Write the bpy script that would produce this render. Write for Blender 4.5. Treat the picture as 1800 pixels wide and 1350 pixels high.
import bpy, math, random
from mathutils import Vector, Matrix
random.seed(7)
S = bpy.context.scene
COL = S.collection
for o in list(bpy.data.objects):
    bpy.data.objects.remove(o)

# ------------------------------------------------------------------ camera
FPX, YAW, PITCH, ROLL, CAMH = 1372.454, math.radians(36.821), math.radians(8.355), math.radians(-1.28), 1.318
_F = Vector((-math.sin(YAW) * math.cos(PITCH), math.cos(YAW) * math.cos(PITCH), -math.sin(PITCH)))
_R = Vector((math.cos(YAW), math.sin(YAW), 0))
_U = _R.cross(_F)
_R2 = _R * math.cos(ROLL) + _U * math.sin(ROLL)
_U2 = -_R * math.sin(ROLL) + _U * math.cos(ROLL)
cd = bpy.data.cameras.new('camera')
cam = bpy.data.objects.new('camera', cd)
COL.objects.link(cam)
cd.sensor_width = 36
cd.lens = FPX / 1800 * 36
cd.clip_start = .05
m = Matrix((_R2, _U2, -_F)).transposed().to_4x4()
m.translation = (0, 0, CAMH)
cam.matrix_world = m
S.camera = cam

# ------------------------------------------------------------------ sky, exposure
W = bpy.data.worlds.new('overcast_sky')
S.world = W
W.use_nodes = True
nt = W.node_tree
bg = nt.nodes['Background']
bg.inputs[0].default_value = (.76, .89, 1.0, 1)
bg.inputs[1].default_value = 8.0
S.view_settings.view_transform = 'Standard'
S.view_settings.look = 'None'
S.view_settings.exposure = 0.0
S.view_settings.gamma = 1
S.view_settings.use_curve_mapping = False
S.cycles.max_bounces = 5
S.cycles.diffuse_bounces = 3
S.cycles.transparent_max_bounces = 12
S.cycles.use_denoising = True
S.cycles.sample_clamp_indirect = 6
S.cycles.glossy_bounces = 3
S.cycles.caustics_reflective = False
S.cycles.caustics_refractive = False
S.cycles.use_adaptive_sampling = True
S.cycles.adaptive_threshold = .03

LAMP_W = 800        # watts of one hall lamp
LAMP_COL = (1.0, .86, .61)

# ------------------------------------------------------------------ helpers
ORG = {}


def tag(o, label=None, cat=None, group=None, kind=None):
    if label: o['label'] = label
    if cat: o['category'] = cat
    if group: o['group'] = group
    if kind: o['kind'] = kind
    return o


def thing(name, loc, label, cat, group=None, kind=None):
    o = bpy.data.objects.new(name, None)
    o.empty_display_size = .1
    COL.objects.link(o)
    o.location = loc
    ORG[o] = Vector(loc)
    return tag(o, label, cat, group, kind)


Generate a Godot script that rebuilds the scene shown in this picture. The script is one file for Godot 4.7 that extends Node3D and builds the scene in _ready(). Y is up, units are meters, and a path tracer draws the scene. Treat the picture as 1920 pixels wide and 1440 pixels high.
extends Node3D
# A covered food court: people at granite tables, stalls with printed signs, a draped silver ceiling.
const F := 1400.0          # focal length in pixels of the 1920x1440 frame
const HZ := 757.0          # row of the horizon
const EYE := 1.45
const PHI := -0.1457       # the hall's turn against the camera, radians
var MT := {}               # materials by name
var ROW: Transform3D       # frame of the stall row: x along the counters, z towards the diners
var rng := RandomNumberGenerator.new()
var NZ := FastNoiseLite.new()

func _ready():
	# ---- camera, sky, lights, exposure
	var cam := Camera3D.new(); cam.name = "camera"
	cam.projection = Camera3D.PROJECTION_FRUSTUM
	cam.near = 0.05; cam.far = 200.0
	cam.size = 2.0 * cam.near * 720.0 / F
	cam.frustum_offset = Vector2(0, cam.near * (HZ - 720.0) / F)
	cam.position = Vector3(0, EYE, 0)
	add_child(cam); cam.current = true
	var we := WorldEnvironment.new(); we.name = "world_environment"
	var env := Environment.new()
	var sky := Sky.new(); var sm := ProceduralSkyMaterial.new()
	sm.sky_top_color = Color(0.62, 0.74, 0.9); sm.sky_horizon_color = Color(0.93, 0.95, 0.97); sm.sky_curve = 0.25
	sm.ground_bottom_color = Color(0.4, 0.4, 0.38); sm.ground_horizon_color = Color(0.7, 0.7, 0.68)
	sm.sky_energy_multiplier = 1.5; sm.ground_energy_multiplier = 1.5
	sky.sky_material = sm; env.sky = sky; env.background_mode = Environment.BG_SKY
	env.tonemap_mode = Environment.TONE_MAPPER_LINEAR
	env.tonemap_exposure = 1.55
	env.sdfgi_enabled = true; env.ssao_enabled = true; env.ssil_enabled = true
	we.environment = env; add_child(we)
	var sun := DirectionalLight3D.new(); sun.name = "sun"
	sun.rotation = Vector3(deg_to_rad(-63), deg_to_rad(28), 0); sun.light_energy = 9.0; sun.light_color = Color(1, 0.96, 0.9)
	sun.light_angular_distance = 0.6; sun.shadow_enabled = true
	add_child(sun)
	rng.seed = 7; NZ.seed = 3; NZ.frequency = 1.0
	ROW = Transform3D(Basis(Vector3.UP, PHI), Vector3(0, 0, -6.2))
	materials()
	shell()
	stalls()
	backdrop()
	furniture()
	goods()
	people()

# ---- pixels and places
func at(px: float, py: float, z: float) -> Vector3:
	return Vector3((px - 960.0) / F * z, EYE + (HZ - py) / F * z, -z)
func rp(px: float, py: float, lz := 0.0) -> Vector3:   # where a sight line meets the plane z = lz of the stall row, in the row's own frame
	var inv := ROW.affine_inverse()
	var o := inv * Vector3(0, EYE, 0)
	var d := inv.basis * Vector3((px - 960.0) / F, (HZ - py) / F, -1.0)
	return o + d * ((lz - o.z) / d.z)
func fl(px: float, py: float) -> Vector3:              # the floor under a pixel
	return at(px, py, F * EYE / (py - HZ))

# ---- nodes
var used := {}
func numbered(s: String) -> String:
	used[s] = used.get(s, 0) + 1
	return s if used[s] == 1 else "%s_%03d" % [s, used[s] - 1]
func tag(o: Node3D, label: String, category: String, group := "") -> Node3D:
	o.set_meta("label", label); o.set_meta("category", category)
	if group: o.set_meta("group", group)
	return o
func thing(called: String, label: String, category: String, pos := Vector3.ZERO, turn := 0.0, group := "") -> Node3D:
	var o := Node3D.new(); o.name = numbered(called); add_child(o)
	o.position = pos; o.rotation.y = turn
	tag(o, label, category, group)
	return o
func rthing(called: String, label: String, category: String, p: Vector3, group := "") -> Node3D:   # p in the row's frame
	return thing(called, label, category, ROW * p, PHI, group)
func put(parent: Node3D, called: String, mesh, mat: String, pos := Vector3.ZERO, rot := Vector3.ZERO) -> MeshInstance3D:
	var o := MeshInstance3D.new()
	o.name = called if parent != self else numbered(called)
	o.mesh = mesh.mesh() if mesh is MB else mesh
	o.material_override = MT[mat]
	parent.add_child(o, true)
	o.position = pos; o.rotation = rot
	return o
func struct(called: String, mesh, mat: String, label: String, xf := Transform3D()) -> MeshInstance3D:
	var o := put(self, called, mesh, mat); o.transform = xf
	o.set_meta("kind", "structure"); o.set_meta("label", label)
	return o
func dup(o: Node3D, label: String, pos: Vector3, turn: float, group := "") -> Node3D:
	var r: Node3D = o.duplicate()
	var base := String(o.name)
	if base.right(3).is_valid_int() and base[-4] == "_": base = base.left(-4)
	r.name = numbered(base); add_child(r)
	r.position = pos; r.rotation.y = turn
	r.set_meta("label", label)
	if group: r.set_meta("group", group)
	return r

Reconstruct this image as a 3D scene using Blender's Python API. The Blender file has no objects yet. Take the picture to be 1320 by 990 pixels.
........
→ Exercise task
Repeat the entries above exactly, beginning at their first line and ending with the line that contains "bpy.data.objects.remove(o)", with nothing added.

→ Answer in full
Write the bpy script that would produce this render. Write for Blender 4.5. Treat the picture as 1800 pixels wide and 1350 pixels high.
import bpy, math, random
from mathutils import Vector, Matrix
random.seed(7)
S = bpy.context.scene
COL = S.collection
for o in list(bpy.data.objects):
    bpy.data.objects.remove(o)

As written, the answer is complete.